January can be a painful month for those who need to lodge their annual tax return.
Despite the warnings of penalties and having to face the inevitable job of cobbling together the required financial information, it’s often one of those tasks that many find reasons to avoid.
Unless you have a cash department or an efficient system in place, it can often be the last thing you want to do. No one gets paid for doing their own accounts or tax returns and it can be a drag, particularly for the less numerically minded!

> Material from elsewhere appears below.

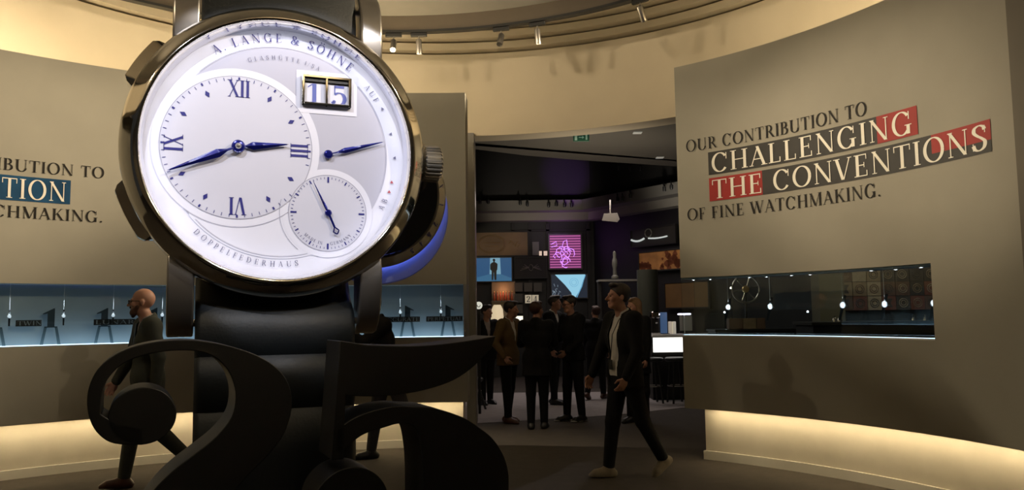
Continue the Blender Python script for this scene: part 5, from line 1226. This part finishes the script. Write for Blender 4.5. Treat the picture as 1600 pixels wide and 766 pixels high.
# low dark counter in front of the tiles, ledge
lc = thing('low_counter', 'long black display counter in front of the tiled wall', 'counter', (at(1278, 510, 9.6).x, 9.75, 0), 0)
MB().box(0, 0, 0, 2.6, .6, 1.28).build('body', M['dark'], lc); MB().box(-.03, -.04, 1.28, 2.65, .64, 1.32, .005).build('worktop', M['dark2'], lc)
for k, (px, py) in enumerate(((1305, 519), (1313, 514), (1429, 517), (1447, 528))):
    q = at(px, 517, 9.95); tt = props(MB().lathe([(.0005, 0), (.03, 0), (.025, .03), (.01, .05), (.012, .07), (.0005, .075)], ident, 12).build('watch_display', M['chrome'], None, True), '%s small silver display piece from the left on the long black counter' % ORD[k], 'display', 'display pieces on the black counter'); tt.location = (q.x, 9.95, 1.32)
# round wheel ornament and dark clutter seen through the left end of the right vitrine
q = at(1165, 452, 13.0)
wh = thing('wheel_ornament', 'round skeleton clock movement ornament, seen through the left part of the right vitrine', 'ornament', q)
m = MB(); m.tube([(.22 * math.cos(a), 0, .22 * math.sin(a)) for a in [k * math.pi / 18 for k in range(37)]], .014, 8); m.build('rim', M['gunm'], wh)
m = MB(); [m.tube([(0, 0, 0), (.22 * math.cos(a), 0, .22 * math.sin(a))], .008, 6) for a in [k * math.pi / 3 + .2 for k in range(6)]]; m.build('spokes', M['gunm'], wh)
m = MB(); m.lathe([(.0005, -.03), (.05, -.03), (.06, 0), (.0005, .02)], lambda x, y, h: (x, h, y), 20); m.build('hub', M['gold'], wh); MB().tube([(0, .03, 0), (0, .03, -q.z)], .02).build('post', M['black'], wh)
pb = mat('box_brown', (.13, .08, .055), .6, noise=.2, nscale=8)
for k, (px, w_, mt) in enumerate(((1140, .20, pb), (1160, .20, tiles[4]), (1180, .13, pb))):
    q = at(px + 1.5 * k, 522, 12.0); tt = props(MB().box(0, 0, 0, w_, .15, .16, .004).build('leather_box', mt), '%s box on the dark cabinet seen through the right vitrine, %s of three' % (('brown', 'left'), ('sand-coloured', 'middle'), ('brown', 'right'))[k], 'box'); tt.location = (q.x, 12.0, 1.20)
cb = thing('dark_cabinet', 'dark cabinet carrying three boxes behind the left part of the right vitrine', 'cabinet', (at(1100, 500, 12).x + .15, 11.9, 0)); MB().box(0, 0, 0, 1.3, .5, 1.17).build('body', M['dark'], cb); MB().box(-.02, -.02, 1.17, 1.32, .52, 1.20).build('worktop', M['black'], cb); [MB().box(.04 + .42 * k, -.015, .1, .42 + .42 * k, 0, 1.1).build('door', M['dark2'], cb) for k in range(3)]
# three glowing beads added for reflected glints in the dark behind the vitrine
for k, (px, py, pos) in enumerate(((1132, 488, 'left of the wheel ornament'), (1262, 487, 'left of the tan pillar, lower one'), (1142, 450, 'upper left of the wheel ornament'))):
    q = at(px, py, 13.3); pl_ = thing('glint_bead', 'tiny glowing bead added for a reflected glint, ' + pos, 'lamp', q)
    MB().lathe([(.0005, -.015), (.012, -.01), (.015, 0), (.0005, .015)], ident, 10).build('bead', M['lampw'] if k == 2 else M['ledc'], pl_); MB().tube([(0, 0, -.015), (0, 0, -q.z)], .006, 6).build('stem', M['black'], pl_)
# suitcase of the passing person
q = gp(566, 712)
sc_ = thing('trolley_case', 'black trolley case with silver handle pulled by the person behind the strap', 'suitcase', (-1.84, 8.20, 0), R_(-8))
MB().box(-.09, -.16, .05, .10, .16, .56, .03).build('case_body', M['black'], sc_)
for s in (-1, 1): MB().tube([(0, s * .07, .55), (.10, s * .07, .92)], .007).build('handle_rod', M['chrome'], sc_)
MB().tube([(.10, -.08, .92), (.10, .08, .92)], .013).build('grip', M['black'], sc_)
for s in (-1, 1):
    w_ = MB().lathe([(.0005, -.015), (.045, -.015), (.045, .015), (.0005, .015)], lambda x, y, h: (x - .06, h + s * .12, y + .045), 16).build('wheel', M['black'], sc_)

However, like the last day effort to complete a school project, preparation for exams, or end of course thesis, most of us manage to get the paperwork done and are able to relax… until presented with the bill. For some there may be good news, such as a rebate for payment on estimated profits that failed to materialise. Either way, better to get the task done than risk inflated assessments and penalties for late lodging.

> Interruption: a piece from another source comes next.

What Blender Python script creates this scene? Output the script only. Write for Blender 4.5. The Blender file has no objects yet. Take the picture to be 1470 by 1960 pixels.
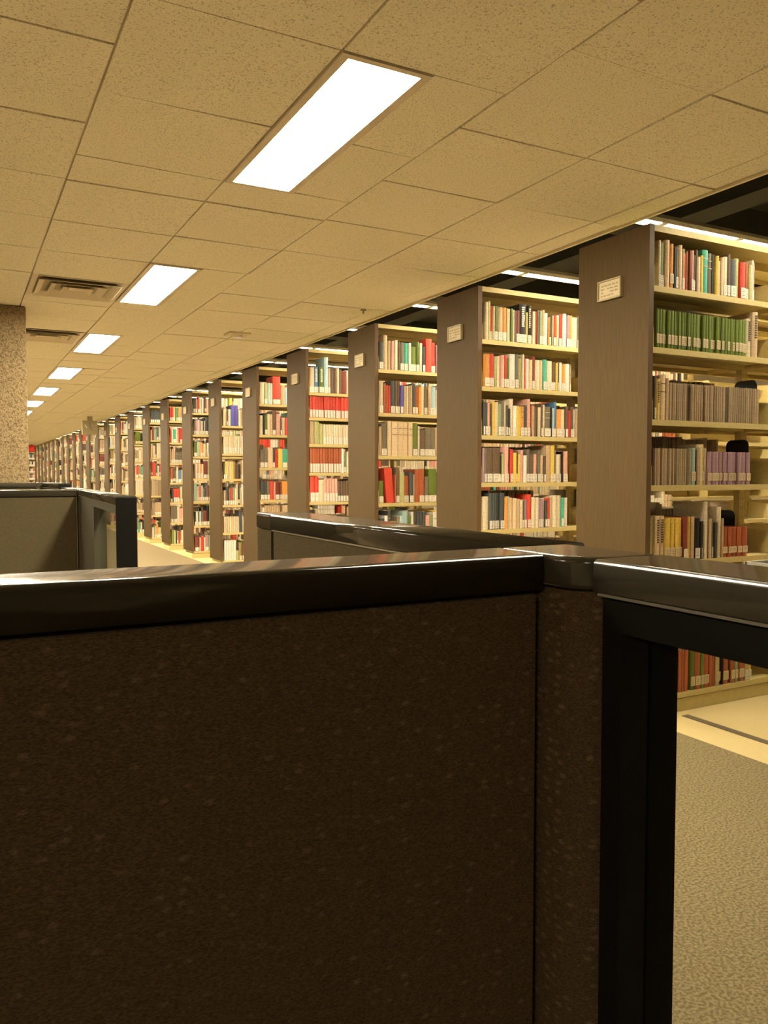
import bpy, math, random
from mathutils import Matrix, Vector

# ------------------------------------------------------------------ camera, world, exposure
SC = bpy.context.scene
CAM_Z = 1.15
F_PX, YAW, PITCH, ROLL = 1530.65, 0.48908, -0.046466, -0.000518
cam_data = bpy.data.cameras.new('camera')
cam_data.sensor_fit = 'VERTICAL'
cam_data.sensor_height = 36.0
cam_data.lens = F_PX / 1960.0 * 36.0
cam_data.clip_start = 0.02
cam_data.clip_end = 200
cam = bpy.data.objects.new('camera', cam_data)
SC.collection.objects.link(cam)
fw = Vector((math.sin(YAW) * math.cos(PITCH), math.cos(YAW) * math.cos(PITCH), math.sin(PITCH)))
rt0 = Vector((math.cos(YAW), -math.sin(YAW), 0))
up0 = rt0.cross(fw)
rt = math.cos(ROLL) * rt0 + math.sin(ROLL) * up0
up = -math.sin(ROLL) * rt0 + math.cos(ROLL) * up0
cam.matrix_world = Matrix(((rt.x, up.x, -fw.x, 0), (rt.y, up.y, -fw.y, 0), (rt.z, up.z, -fw.z, CAM_Z), (0, 0, 0, 1)))
SC.camera = cam
SC.view_settings.view_transform = 'Standard'
SC.view_settings.look = 'None'
SC.view_settings.gamma = 1
SC.view_settings.use_curve_mapping = False
SC.view_settings.exposure = 0.46
world = bpy.data.worlds.new('world')
SC.world = world
world.use_nodes = True
world.node_tree.nodes['Background'].inputs[0].default_value = (1.0, 0.72, 0.4, 1)
world.node_tree.nodes['Background'].inputs[1].default_value = 0.0
LAMP_COL = (1.0, 0.88, 0.64, 1)
CORRIDOR_POWER = 108.0      # radiance of the recessed ceiling lights
AISLE_POWER = 66.0         # radiance of the strip lights over the aisles
random.seed(11)
R = random.random

# ------------------------------------------------------------------ materials
def mat(name, col, rough=0.6, metal=0.0, spec=0.5, noise=None, bump=None, emit=None):
    m = bpy.data.materials.new(name)
    m.use_nodes = True
    nt = m.node_tree
    b = nt.nodes['Principled BSDF']
    b.inputs['Base Color'].default_value = (*col, 1)
    b.inputs['Roughness'].default_value = rough
    b.inputs['Metallic'].default_value = metal
    b.inputs['Specular IOR Level'].default_value = spec
    tc = nt.nodes.new('ShaderNodeTexCoord')
    if noise:                                   # (scale, detail, other colour, lo, hi)
        n = nt.nodes.new('ShaderNodeTexNoise')
        n.inputs['Scale'].default_value = noise[0]
        n.inputs['Detail'].default_value = noise[1]
        r = nt.nodes.new('ShaderNodeValToRGB')
        r.color_ramp.elements[0].position = noise[3]
        r.color_ramp.elements[0].color = (*noise[2], 1)
        r.color_ramp.elements[1].position = noise[4]
        r.color_ramp.elements[1].color = (*col, 1)
        mp = nt.nodes.new('ShaderNodeMapping')
        if len(noise) > 5:
            mp.inputs['Scale'].default_value = noise[5]
        nt.links.new(tc.outputs['Object'], mp.inputs[0])
        nt.links.new(mp.outputs[0], n.inputs['Vector'])
        nt.links.new(n.outputs[0], r.inputs[0])
        nt.links.new(r.outputs[0], b.inputs['Base Color'])
    if bump:                                    # (scale, strength, distance)
        n = nt.nodes.new('ShaderNodeTexNoise')
        n.inputs['Scale'].default_value = bump[0]
        n.inputs['Detail'].default_value = 3
        u = nt.nodes.new('ShaderNodeBump')
        u.inputs['Strength'].default_value = bump[1]
        u.inputs['Distance'].default_value = bump[2]
        nt.links.new(tc.outputs['Object'], n.inputs['Vector'])
        nt.links.new(n.outputs[0], u.inputs['Height'])
        nt.links.new(u.outputs[0], b.inputs['Normal'])
    if emit:
        b.inputs['Emission Color'].default_value = emit[0]
        b.inputs['Emission Strength'].default_value = emit[1]
    return m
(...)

Those who have professional advisers to take care of the number-crunching sharp end still need to provide the basic information – and bear in mind it’s your name on the line certifying the return is correct. No point saying you just signed where the yellow ‘sign here’ sticker highlighted without checking and approving. At the end of the day the buck, pound, rouble or yen stops with you.

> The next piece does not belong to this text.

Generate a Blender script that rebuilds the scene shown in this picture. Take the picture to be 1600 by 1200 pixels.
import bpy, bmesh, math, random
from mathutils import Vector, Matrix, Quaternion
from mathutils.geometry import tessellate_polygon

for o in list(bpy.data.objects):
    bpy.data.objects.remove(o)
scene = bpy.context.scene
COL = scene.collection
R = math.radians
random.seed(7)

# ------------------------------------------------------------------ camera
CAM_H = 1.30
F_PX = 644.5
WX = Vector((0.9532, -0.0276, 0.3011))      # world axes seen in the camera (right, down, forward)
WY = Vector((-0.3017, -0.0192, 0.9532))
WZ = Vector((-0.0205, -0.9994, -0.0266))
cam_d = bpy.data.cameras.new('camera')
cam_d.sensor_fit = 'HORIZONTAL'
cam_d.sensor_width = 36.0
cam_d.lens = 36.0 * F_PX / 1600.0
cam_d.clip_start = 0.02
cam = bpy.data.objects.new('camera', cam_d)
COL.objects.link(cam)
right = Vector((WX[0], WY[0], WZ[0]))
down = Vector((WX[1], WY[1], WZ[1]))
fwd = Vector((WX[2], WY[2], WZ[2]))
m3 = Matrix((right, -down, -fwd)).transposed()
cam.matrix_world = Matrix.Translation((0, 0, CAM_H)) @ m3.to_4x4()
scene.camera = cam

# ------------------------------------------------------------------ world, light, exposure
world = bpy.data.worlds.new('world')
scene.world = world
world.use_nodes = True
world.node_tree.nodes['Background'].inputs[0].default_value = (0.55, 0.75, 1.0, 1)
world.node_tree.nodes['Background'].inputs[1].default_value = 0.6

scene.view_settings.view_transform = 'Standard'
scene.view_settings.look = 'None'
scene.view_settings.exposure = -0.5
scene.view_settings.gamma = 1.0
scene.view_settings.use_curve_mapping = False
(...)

Since the infamous Panama Papers, much has been written about tax havens, while questionable schemes aimed at the rich and famous are exposed to scrutiny – sometimes well founded. But I can’t help thinking much of the criticism of some who take steps to mitigate tax betrays an element of hypocrisy, or even jealousy. Coveting another mans groat (or goat) has been around since biblical times, so nothing new about that. However, I do wonder at some of the criticisms and returning to biblical themes let he (or she) who is without sin cast the first stone! Yes give unto Caesar or HM Treasury what is due, but in a complex fiscal world there is a set off between tax and benefits, helping society and encouraging effort.
As we await the result of our January returns let’s hope we are able to rest easily with our conscience and having kept on the right side of the law, that tax paid and tax saved may be used wisely to benefit others though charitable works, providing jobs and helping to pay for public services.